La chica que soñaba con una cerilla y un bidón de gasolina

Ha pasado. Sabía que pasaría. Después de terminar «Los hombres que no amaban a las mujeres» y escribir aquí sobre ello, me lancé a por «La chica que soñaba con una cerilla y un bidón de gasolina».

No he durado ni una semana.

Siempre me da miedo empezar la segunda parte de algo que me ha gustado tanto. Es la prueba de fuego, el momento en que el autor puede destrozar el recuerdo del original. Y aquí el reto era doble. El primer libro fue un fenómeno, sí, pero también era una historia contenida, casi autoconclusiva. Lisbeth era millonaria, Blomkvist había limpiado su nombre. No había una necesidad real de volver. Y sin embargo, Larsson vuelve.

Y lo que es más difícil: lo consigue. Vaya si lo consigue.

Lo hace rompiendo el juguete. Si el primer libro era un mecanismo de relojería que te atrapaba en una isla, este es… otra cosa. Es más grande, más sucio, más ambicioso. Larsson no se limita a repetir la fórmula; la dinamita. Cambia las reglas. Coge a los personajes que adoramos y los amplifica, los retuerce. Mikael Blomkvist, ese periodista en el que (confesé) quería convertirme, queda relegado a un segundo plano durante gran parte de la novela. Y no me ha importado en absoluto.

Porque este es, sin la menor duda, el libro de Lisbeth Salander.

Si en el primero nos enamoramos de su misterio, de la fachada, aquí Larsson nos obliga a mirar detrás del muro. Nos abre su pasado, y es un lugar horrible, oscuro y lleno de cicatrices. La novela entera es un ejercicio de construcción de personaje. De repente, todo encaja. Cada tatuaje, cada ‘piercing’, cada línea de código. Todo viene de algún sitio.

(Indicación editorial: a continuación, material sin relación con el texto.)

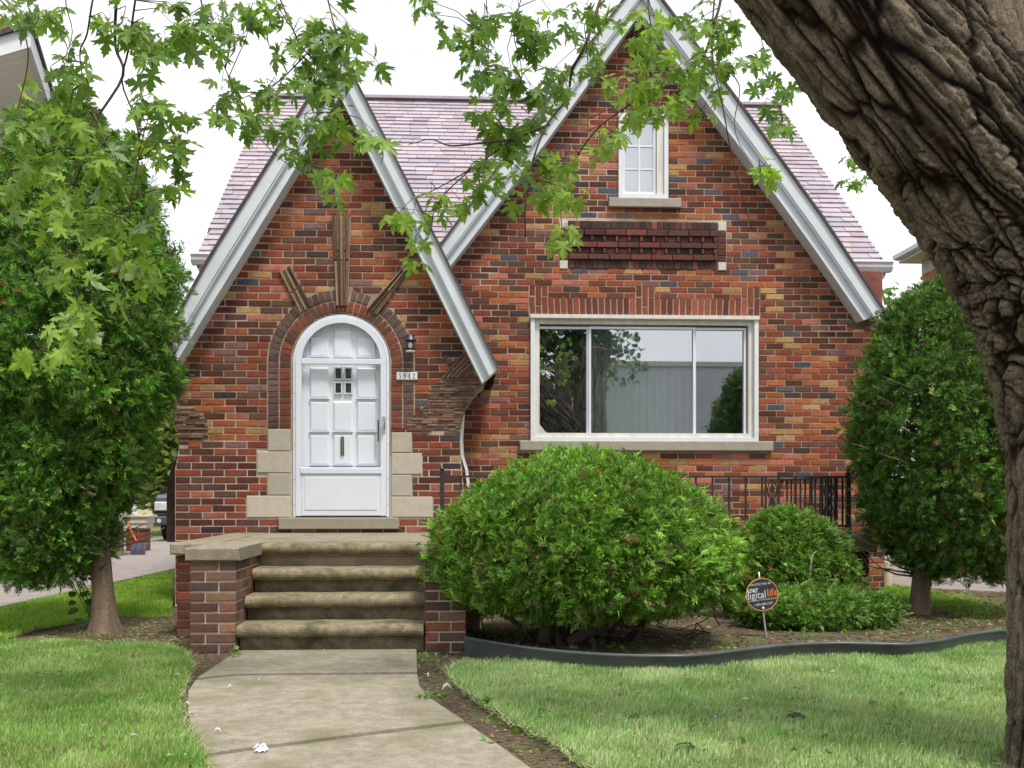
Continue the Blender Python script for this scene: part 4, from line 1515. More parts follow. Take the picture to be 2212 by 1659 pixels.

«La chica que soñaba…» es una novela de furia. La trama de «tráfico sexual» es brutal, casi te saca de la lectura por su crudeza, pero es el motor que lo mueve todo. Larsson no se anda con tonterías, te lo escupe a la cara.

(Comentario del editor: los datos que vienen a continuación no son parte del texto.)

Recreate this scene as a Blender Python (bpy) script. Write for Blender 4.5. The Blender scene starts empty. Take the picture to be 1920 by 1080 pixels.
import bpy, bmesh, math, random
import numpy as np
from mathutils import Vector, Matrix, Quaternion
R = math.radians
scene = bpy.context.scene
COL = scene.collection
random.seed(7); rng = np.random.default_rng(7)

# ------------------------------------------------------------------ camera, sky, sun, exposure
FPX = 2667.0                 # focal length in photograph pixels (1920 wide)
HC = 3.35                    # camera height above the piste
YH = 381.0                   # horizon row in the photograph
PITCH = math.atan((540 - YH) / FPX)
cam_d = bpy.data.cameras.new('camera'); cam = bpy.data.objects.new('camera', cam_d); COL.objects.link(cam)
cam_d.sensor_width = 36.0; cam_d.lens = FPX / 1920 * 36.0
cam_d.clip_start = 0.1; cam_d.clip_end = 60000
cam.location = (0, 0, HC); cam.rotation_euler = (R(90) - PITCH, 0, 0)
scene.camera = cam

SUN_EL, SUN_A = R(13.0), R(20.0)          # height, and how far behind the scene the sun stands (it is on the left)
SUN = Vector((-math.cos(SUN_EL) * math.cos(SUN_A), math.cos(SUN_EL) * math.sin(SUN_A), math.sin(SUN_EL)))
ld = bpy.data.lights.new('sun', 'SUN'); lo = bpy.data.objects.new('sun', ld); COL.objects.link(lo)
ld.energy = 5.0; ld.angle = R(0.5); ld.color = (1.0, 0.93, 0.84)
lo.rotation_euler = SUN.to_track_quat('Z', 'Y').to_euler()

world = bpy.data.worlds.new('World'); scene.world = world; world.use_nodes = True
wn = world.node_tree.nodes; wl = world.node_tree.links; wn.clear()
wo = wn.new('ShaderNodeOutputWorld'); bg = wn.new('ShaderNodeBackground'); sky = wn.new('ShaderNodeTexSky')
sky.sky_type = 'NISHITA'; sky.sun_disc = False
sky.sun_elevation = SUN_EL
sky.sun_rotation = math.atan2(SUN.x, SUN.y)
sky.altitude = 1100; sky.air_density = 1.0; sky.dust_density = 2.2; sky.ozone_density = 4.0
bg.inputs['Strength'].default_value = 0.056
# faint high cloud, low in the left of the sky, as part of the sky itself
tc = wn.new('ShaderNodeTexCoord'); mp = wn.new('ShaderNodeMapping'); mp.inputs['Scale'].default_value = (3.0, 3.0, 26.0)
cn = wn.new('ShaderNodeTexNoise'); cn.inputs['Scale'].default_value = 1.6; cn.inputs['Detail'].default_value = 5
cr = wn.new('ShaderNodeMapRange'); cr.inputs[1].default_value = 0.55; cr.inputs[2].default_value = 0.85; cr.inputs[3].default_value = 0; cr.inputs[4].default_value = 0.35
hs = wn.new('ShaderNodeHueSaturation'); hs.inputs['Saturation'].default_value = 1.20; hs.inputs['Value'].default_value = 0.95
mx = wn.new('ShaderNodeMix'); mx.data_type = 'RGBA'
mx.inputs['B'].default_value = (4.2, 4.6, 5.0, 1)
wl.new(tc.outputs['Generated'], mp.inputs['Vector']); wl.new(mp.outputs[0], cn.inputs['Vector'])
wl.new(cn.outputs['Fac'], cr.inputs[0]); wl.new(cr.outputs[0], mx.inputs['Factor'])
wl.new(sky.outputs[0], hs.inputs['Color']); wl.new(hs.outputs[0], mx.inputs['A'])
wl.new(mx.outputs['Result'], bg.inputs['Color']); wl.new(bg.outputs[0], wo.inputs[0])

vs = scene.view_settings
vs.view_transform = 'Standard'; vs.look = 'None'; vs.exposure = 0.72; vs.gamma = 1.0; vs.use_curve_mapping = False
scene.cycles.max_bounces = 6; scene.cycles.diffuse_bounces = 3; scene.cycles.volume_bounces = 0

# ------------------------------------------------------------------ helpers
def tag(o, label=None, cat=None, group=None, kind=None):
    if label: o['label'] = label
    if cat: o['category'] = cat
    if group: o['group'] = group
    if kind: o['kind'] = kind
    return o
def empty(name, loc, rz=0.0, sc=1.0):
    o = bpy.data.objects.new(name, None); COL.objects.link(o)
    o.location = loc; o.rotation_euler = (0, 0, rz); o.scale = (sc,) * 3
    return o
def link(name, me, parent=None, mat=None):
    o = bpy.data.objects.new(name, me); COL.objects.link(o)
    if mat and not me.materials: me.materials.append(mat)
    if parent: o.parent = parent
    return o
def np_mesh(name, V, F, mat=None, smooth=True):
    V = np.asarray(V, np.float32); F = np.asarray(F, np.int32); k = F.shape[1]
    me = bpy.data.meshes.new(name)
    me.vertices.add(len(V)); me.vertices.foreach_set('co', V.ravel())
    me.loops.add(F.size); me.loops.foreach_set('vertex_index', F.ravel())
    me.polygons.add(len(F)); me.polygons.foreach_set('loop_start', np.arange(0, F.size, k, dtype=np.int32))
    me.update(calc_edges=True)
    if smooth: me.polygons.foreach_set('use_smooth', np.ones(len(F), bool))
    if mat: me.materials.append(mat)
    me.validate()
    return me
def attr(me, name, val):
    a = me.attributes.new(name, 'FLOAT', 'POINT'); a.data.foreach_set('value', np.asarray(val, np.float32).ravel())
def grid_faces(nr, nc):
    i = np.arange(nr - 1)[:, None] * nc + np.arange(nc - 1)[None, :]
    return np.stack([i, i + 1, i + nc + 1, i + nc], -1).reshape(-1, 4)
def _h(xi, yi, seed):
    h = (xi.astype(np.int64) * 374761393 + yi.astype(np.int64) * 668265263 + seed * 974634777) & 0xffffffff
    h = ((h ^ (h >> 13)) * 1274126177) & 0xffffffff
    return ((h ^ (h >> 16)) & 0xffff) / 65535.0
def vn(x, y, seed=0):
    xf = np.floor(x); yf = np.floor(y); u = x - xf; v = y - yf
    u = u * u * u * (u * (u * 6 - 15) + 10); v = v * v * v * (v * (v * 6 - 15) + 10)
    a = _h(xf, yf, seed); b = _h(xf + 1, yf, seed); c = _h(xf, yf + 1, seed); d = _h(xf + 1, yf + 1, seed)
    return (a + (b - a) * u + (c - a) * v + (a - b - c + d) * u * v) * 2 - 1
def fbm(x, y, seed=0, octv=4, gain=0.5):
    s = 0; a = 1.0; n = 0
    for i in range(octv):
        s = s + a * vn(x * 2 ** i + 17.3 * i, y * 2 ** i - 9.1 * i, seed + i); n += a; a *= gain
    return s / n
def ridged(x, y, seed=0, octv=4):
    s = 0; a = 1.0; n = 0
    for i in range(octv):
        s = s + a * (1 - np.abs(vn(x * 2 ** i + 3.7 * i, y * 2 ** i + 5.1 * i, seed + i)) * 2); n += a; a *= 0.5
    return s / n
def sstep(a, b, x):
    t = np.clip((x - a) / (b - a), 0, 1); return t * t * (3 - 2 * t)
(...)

Y mientras, Lisbeth. Preparando su venganza, moviéndose entre las sombras, convertida ahora en la investigada. Es fascinante cómo Larsson consigue que una trama que, en el fondo, es un ‘thriller’ de conspiración bastante clásico, se sienta tan fresca. Y lo hace gracias a ella. Por supuesto, hay momentos inverosímiles (la facilidad con la que hackea todo es casi un superpoder), pero se lo perdonas. Se lo perdonas todo.

El final es… bueno, el final es una autént*. No puedes terminar un libro así. Es un gancho directo a la mandíbula que te obliga a ir a la librería a por el tercero.

Qué tragedia, lo repito, que Stieg Larsson no viera esto. Qué absoluta, puñetera y jodida tragedia.